If you want to start your own organization, then yes, American democracy is prohibitively expensive. The campaign finance laws that are ostensibly meant to keep well-funded interests from dominating are, in practice, wielded as a weapon by those interests against others. It's pretty common for large lobby groups and political parties to demand inquiries into their opponents to try to shut them down. The laws are technical, complicated, and really easy to violate by accident. So yes, in our efforts to stifle the influence of the big, institutional players, we're actually stifling the influence of lots and lots of little, grassroots players. It's a mess.
posted by decathecting at 7:35 AM on November 15, 2012


You need people, which means you need organizers and you need to be an organizer first. univac is correct. Lawyers cannot help. Are yoiu trying to be grassroots or astroturf? Find like-minded people and organize an informal committee to assess the situation and discuss strategy.
posted by lathrop at 9:17 AM on November 15, 2012


Just want to make one point: There is no such thing as an 'official' political organization in the U.S.

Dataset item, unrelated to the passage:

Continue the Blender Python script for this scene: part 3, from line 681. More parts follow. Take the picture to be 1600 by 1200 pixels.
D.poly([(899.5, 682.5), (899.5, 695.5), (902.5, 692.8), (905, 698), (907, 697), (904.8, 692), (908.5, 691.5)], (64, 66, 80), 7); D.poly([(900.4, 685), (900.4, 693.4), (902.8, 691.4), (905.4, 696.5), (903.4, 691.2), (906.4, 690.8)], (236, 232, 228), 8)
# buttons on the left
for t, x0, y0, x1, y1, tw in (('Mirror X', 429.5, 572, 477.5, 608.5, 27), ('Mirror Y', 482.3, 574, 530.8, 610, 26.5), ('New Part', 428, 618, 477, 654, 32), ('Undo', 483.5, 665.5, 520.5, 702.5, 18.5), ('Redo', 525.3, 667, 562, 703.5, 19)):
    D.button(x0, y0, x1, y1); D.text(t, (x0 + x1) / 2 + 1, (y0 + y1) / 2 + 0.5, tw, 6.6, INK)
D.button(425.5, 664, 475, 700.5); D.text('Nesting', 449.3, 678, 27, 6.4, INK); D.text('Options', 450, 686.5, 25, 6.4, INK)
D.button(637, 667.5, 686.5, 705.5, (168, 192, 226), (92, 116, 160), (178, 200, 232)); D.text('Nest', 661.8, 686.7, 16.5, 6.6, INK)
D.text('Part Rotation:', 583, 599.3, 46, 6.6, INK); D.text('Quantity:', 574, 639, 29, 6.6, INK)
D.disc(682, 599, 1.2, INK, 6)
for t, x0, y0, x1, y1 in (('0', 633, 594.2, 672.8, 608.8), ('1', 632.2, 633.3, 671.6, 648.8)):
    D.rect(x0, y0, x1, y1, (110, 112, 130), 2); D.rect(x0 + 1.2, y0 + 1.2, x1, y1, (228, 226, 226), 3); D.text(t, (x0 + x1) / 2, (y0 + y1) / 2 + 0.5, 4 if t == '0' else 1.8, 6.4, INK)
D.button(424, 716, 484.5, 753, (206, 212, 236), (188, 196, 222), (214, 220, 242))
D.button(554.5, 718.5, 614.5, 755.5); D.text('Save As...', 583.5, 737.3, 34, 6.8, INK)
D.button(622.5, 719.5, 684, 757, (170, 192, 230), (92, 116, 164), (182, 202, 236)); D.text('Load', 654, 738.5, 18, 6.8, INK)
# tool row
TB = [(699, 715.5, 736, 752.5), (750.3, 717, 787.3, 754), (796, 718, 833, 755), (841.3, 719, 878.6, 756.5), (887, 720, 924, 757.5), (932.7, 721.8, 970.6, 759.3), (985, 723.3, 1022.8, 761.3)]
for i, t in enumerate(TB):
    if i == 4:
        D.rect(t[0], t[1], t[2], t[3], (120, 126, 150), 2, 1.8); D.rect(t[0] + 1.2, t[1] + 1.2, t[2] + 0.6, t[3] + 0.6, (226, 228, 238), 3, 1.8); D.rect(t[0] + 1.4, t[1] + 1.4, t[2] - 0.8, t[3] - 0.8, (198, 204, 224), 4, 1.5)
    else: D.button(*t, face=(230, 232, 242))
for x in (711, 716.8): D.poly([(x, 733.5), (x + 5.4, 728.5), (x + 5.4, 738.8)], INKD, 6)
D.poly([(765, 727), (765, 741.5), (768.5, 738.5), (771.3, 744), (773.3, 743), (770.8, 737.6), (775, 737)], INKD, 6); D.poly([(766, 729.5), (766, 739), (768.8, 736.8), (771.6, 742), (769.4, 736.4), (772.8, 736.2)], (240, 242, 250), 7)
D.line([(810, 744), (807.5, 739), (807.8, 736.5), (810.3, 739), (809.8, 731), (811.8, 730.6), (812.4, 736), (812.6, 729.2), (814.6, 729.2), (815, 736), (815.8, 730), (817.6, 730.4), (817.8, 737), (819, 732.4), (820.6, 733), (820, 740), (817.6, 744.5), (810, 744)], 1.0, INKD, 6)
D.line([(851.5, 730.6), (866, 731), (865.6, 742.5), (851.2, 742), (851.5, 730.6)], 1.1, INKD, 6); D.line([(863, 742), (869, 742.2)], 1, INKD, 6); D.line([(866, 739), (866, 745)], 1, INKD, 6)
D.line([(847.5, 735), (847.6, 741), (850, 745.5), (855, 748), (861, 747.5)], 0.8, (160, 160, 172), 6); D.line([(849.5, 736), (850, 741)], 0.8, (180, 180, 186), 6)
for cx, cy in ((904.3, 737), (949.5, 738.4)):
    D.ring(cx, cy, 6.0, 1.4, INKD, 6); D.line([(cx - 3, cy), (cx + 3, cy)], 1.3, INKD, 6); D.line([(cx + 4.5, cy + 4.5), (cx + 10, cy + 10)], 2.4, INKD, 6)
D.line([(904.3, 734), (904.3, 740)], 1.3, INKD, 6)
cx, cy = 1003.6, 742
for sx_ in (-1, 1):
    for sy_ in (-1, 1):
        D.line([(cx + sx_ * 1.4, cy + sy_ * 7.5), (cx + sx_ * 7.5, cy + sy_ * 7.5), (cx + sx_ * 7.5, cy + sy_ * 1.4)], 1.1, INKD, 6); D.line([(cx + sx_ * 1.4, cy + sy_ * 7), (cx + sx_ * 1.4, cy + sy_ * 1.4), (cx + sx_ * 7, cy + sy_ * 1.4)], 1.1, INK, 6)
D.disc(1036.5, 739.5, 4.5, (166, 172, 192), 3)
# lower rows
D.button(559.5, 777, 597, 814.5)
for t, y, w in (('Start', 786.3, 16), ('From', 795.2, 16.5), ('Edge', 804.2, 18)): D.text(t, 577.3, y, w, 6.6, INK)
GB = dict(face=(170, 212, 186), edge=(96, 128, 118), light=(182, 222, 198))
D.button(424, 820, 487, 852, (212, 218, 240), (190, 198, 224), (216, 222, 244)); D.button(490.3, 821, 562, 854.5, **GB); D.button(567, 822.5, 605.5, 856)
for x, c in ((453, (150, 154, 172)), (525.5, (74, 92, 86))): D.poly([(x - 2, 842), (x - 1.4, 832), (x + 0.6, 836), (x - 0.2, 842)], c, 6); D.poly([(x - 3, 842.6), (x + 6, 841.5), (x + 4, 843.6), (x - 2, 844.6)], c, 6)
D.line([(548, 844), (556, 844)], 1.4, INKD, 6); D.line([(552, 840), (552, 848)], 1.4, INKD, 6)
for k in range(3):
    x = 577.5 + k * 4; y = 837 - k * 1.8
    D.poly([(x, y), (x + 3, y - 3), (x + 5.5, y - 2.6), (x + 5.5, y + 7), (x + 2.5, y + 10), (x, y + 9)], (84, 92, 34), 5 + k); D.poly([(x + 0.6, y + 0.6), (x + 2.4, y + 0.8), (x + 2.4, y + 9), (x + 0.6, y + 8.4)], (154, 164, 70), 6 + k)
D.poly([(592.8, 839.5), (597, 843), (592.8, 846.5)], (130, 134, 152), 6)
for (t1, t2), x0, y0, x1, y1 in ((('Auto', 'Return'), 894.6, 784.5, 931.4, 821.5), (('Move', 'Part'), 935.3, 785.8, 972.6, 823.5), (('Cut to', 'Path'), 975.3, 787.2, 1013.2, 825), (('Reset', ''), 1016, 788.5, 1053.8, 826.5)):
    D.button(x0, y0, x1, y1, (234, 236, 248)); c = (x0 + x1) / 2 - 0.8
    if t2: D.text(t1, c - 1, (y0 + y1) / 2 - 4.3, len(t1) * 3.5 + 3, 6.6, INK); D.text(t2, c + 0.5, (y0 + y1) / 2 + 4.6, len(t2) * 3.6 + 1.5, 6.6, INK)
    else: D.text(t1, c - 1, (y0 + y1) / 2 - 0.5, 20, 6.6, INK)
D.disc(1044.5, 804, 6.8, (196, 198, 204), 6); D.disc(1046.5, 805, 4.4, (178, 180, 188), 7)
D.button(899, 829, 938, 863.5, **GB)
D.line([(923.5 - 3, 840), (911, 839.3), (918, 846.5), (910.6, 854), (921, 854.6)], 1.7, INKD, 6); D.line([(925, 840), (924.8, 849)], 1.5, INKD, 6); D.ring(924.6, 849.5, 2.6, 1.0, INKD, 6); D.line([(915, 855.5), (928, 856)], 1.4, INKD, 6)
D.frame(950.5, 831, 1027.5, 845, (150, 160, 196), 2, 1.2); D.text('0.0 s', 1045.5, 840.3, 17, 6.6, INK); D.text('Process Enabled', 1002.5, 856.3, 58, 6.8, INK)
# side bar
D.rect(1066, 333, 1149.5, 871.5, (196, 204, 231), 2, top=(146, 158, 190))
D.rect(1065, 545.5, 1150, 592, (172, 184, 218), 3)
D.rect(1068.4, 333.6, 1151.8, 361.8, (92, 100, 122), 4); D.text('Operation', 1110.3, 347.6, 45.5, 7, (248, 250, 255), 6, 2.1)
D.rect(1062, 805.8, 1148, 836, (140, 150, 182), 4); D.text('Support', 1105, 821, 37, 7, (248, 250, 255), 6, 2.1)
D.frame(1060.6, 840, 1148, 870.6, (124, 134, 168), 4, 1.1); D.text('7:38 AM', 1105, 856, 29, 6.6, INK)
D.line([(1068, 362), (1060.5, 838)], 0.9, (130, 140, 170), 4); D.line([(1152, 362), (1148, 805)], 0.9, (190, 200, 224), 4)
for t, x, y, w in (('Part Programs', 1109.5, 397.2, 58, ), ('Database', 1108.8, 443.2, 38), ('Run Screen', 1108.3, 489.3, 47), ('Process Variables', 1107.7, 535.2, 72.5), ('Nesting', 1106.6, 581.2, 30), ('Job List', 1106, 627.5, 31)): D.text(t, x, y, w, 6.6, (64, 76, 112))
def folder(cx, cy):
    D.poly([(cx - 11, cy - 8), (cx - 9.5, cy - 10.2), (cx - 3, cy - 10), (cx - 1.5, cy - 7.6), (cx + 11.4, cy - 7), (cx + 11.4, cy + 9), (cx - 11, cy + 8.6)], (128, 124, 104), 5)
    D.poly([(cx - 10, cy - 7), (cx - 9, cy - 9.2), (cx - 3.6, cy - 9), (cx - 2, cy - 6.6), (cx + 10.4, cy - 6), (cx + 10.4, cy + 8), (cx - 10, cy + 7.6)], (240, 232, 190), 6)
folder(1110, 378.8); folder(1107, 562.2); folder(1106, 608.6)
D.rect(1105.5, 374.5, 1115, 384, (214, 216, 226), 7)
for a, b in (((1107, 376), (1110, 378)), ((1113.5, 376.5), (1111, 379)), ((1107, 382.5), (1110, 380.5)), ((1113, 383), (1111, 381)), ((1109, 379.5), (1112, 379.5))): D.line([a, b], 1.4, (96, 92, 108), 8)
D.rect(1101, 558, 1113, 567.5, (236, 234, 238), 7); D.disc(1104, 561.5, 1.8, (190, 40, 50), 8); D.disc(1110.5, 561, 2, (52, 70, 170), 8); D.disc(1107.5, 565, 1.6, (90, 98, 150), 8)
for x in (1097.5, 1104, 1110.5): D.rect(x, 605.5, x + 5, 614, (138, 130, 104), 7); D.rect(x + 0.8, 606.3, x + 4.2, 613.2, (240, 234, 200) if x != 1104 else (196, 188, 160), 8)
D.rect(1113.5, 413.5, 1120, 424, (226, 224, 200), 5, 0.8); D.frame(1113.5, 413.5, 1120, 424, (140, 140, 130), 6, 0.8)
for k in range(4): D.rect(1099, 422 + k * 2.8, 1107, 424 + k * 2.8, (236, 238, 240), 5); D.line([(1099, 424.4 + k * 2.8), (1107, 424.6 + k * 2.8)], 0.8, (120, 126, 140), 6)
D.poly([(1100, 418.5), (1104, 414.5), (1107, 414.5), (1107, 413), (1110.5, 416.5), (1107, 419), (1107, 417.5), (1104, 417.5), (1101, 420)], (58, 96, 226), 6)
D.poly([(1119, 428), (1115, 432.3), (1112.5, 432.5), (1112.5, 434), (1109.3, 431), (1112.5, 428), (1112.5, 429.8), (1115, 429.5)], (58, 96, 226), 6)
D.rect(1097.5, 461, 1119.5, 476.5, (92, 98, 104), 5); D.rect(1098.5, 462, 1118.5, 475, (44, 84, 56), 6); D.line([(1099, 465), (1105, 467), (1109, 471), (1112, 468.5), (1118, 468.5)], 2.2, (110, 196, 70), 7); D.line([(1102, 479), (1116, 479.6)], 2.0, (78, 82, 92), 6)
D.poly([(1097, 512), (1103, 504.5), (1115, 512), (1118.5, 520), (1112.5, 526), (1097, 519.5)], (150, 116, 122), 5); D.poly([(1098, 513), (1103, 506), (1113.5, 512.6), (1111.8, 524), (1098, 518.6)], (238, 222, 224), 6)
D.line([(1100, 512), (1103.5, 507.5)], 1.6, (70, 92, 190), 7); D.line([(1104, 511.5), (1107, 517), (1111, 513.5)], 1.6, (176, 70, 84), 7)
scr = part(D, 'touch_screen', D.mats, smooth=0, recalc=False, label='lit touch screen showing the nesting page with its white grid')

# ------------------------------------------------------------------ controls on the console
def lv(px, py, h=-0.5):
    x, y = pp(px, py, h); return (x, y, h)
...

I know that seems odd, since two parties, and an occasional third one, seem to be very 'official' indeed. They receive news coverage, are listed on ballots, etc. But no group of people assembled for the purpose of promoting political ideas is, or can ever be, more 'official' than any another.

I understand what the above posts are saying, and much of the advice is solid. But they answer different questions from the original. How to get on a ballot, report campaign financing, etc., if you choose to do these things. But I don't think I'm splitting hairs. It's an important principle of U.S. law, codified as the 'right of the people peacably to assemble.' The 1st Amendment makes no mention of 'official' assemblies.
posted by LonnieK at 9:52 AM on November 15, 2012


Thanks, folks. I signed up with the Progressive Democrats of America and am seeing where there all about, at the moment.